CHARLOTTE, N.C., Jan 14, 2026, 07:12 EST
Bank of America posted a stronger fourth-quarter profit Wednesday as net interest income and trading revenue both gained. Net income hit $7.6 billion, or 98 cents per share, while revenue excluding interest expense rose 7% to $28.4 billion. Net interest income, the earnings from loans after deposit costs, was up 10% to $15.8 billion. Sales and trading revenue increased 10% to $4.5 billion. Shares slipped 1.2% in premarket trading. CEO Brian Moynihan said he’s “bullish on the U.S. economy in 2026,” and CFO Alastair Borthwick noted deposits finished 2025 above the $2 trillion mark. (SEC)
The results come at the start of bank earnings season, with investors zeroing in on a key issue: can lenders sustain momentum if rising interest rates lose their boost? Net interest income drives that momentum, and it’s the line most sensitive to shifts in rates and deposit expenses.
Trading is unpredictable. It spikes when markets get unsettled, then fades just as fast. That’s why quarterly reports are both scrutinized like tea leaves and taken as hard facts all at once.
A supplemental filing revealed Consumer Banking raked in $3.3 billion for the quarter, with Global Banking contributing $2.1 billion and Global Markets adding $984 million. The “All Other” category, however, flipped to a $132 million loss. The bank reserved $1.3 billion for credit losses, setting aside funds against potential bad loans. Deposits totaled roughly $2.0 trillion, while average loans and leases stood near $1.17 trillion.

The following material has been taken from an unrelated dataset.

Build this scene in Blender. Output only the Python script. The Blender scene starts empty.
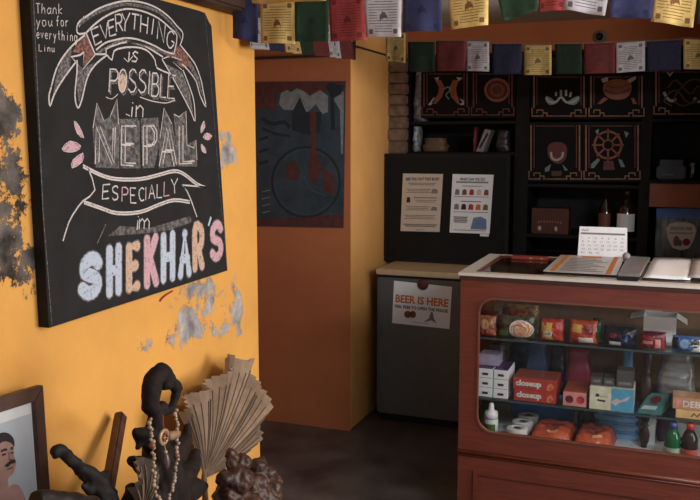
import bpy, bmesh, math, random
from mathutils import Vector, Matrix, noise
random.seed(7)
SC = bpy.context.scene
COL = SC.collection
R = math.radians
# ------------------------------------------------------------------ camera
F_PX = 850.0
YAW, PITCH = R(21.06), R(7.37)
CAM = Vector((0, 0, 1.55))
cd = bpy.data.cameras.new('camera')
cd.sensor_width = 36; cd.sensor_fit = 'HORIZONTAL'; cd.lens = F_PX/700*36
cd.clip_start = .02
cam = bpy.data.objects.new('camera', cd); COL.objects.link(cam)
cam.location = CAM; cam.rotation_euler = (R(90)-PITCH, 0, YAW)
SC.camera = cam
# ------------------------------------------------------------------ light
SC.view_settings.view_transform = 'Standard'
SC.view_settings.look = 'None'
SC.view_settings.gamma = 1.0
SC.view_settings.use_curve_mapping = False
SC.view_settings.exposure = 0.0
wd = bpy.data.worlds.new('daylight'); SC.world = wd; wd.use_nodes = True
wd.node_tree.nodes['Background'].inputs[0].default_value = (.70, .85, 1.0, 1)
wd.node_tree.nodes['Background'].inputs[1].default_value = 0.43
def area(name, loc, target, sx, sy, power, col):
    l = bpy.data.lights.new(name, 'AREA'); l.shape = 'RECTANGLE'; l.size = sx; l.size_y = sy
    l.energy = power; l.color = col
    o = bpy.data.objects.new(name, l); COL.objects.link(o); o.location = loc
    o.rotation_euler = (Vector(target)-Vector(loc)).to_track_quat('-Z', 'Y').to_euler()
    return o
area('doorway_daylight', (2.50, 2.85, 1.25), (-1.5, 2.6, 1.2), 1.5, 1.8, 104, (1.0, .97, .92))
area('added_fill_light', (1.05, 1.50, 2.075), (-.05, 3.3, .75), 1.1, .12, 28, (.90, .95, 1.0))  # added fill light for the counter, not a lamp of the shop

# ------------------------------------------------------------------ helpers
F0 = Vector((-math.sin(YAW), math.cos(YAW), 0)); RT = Vector((math.cos(YAW), math.sin(YAW), 0))
FW = F0*math.cos(PITCH) + Vector((0, 0, -math.sin(PITCH))); UP = Vector((0, 0, math.cos(PITCH))) + F0*math.sin(PITCH)
def P(px, py, ax, v):
    """the point of the world plane ax = v that a photo pixel looks at"""
    d = FW + RT*((px-350)/F_PX) + UP*((250-py)/F_PX)
    i = 'xyz'.index(ax)
    return CAM + d*((v-CAM[i])/d[i])
def PL(px, py, o, n):
    d = FW + RT*((px-350)/F_PX) + UP*((250-py)/F_PX)
    return CAM + d*((o-CAM).dot(n)/d.dot(n))
def lin(c):
    return tuple((x/255/12.92 if x/255 <= .04045 else ((x/255+.055)/1.055)**2.4) for x in c)
MATS = {}
def mat(name, rgb, rough=.6, metal=0, var=.15, scale=30, bump=0, spec=.5, rgb2=None, coat=0, stretch=None, detail=4):
    if name in MATS: return MATS[name]
    m = bpy.data.materials.new(name); m.use_nodes = True; MATS[name] = m
    N, L = m.node_tree.nodes, m.node_tree.links
    b = N['Principled BSDF']
    b.inputs['Roughness'].default_value = rough; b.inputs['Metallic'].default_value = metal
    b.inputs['Specular IOR Level'].default_value = spec; b.inputs['Coat Weight'].default_value = coat
    c1 = lin(rgb); c2 = lin(rgb2) if rgb2 else tuple(x*(1-var) for x in c1)
    if not rgb2: c1 = tuple(min(1, x*(1+var*.6)) for x in c1)
    tc = N.new('ShaderNodeTexCoord'); mp = N.new('ShaderNodeMapping'); nz = N.new('ShaderNodeTexNoise')
    nz.inputs['Scale'].default_value = scale; nz.inputs['Detail'].default_value = detail
    if stretch: mp.inputs['Scale'].default_value = stretch
    cr = N.new('ShaderNodeValToRGB')
    cr.color_ramp.elements[0].position = .32; cr.color_ramp.elements[1].position = .68
    cr.color_ramp.elements[0].color = (*c2, 1); cr.color_ramp.elements[1].color = (*c1, 1)
    L.new(tc.outputs['Object'], mp.inputs[0]); L.new(mp.outputs[0], nz.inputs['Vector'])
    L.new(nz.outputs['Fac'], cr.inputs[0]); L.new(cr.outputs[0], b.inputs['Base Color'])
    if bump:
        bp = N.new('ShaderNodeBump'); bp.inputs['Strength'].default_value = bump; bp.inputs['Distance'].default_value = .01
        L.new(nz.outputs['Fac'], bp.inputs['Height']); L.new(bp.outputs[0], b.inputs['Normal'])
    return m
def clear(name, tint=(1, 1, 1), refl=.08, rough=.02, boost=1.0):
    """clear glass or film: sees through, with a Fresnel reflection"""
    if name in MATS: return MATS[name]
    m = bpy.data.materials.new(name); m.use_nodes = True; MATS[name] = m
    N, L = m.node_tree.nodes, m.node_tree.links
    N.remove(N['Principled BSDF'])
    t = N.new('ShaderNodeBsdfTransparent'); t.inputs[0].default_value = (*tint, 1)
    g = N.new('ShaderNodeBsdfGlossy'); g.inputs['Roughness'].default_value = rough
    lw = N.new('ShaderNodeLayerWeight'); lw.inputs[0].default_value = .5
    pw = N.new('ShaderNodeMath'); pw.operation = 'POWER'; pw.inputs[1].default_value = 5; L.new(lw.outputs['Facing'], pw.inputs[0])
    ml = N.new('ShaderNodeMath'); ml.operation = 'MULTIPLY_ADD'; ml.inputs[1].default_value = .9; ml.inputs[2].default_value = .04*boost
    L.new(pw.outputs[0], ml.inputs[0])
    mx = N.new('ShaderNodeMixShader'); L.new(ml.outputs[0], mx.inputs[0])
    L.new(t.outputs[0], mx.inputs[1]); L.new(g.outputs[0], mx.inputs[2]); L.new(mx.outputs[0], N['Material Output'].inputs[0])
    return m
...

The bank topped Wall Street forecasts, data from Zacks Investment Research cited by the Associated Press showed. Analysts predicted earnings of 96 cents per share on net interest revenue of $27.49 billion. The actual results came in at 98 cents and $28.37 billion, respectively. (Seattle Post-Intelligencer)
According to Reuters, late-2025 market swings drove client activity, boosting trading as investors adjusted portfolios amid rate-cut speculation and other factors. The report also highlighted Bank of America’s shares climbing over 25% in 2025, though they trailed gains at JPMorgan Chase and Wells Fargo.
The bank’s own forecasts highlight just how fast lending profits could take a hit if rates drop quicker than anticipated. Bank of America projects 2026 net interest income to rise 5% to 7% on a fully taxable-equivalent basis — a standard adjustment that aligns tax-free income — and expects around 200 basis points of operating leverage, meaning revenue should outpace expenses. However, it cautioned that a 100-basis-point parallel decline below the forward curve would slash net interest income by roughly $2 billion over the next year.
Peers show a familiar divide: some banks report steadier lending income, while others see more fluctuation in trading and fees. Wells Fargo posted a fourth-quarter profit of $5.36 billion, boosted by higher interest income, with net interest income climbing 4% to $12.33 billion.
JPMorgan, which reported a day earlier, posted net income of $13.0 billion, down 7%, weighed by costs linked to becoming Apple’s credit card issuer and setting aside a $2.2 billion credit reserve, the Associated Press reported. The bank said adjusted profit climbed to $14.7 billion, or $5.23 per share.
Bank of America now faces scrutiny beyond the headlines: investors will zero in on deposit costs moving forward, the resilience of loan demand, and the trajectory of credit card losses if the economy slows. Upcoming bank earnings will reveal whether this quarter sets a trend or stands as an outlier.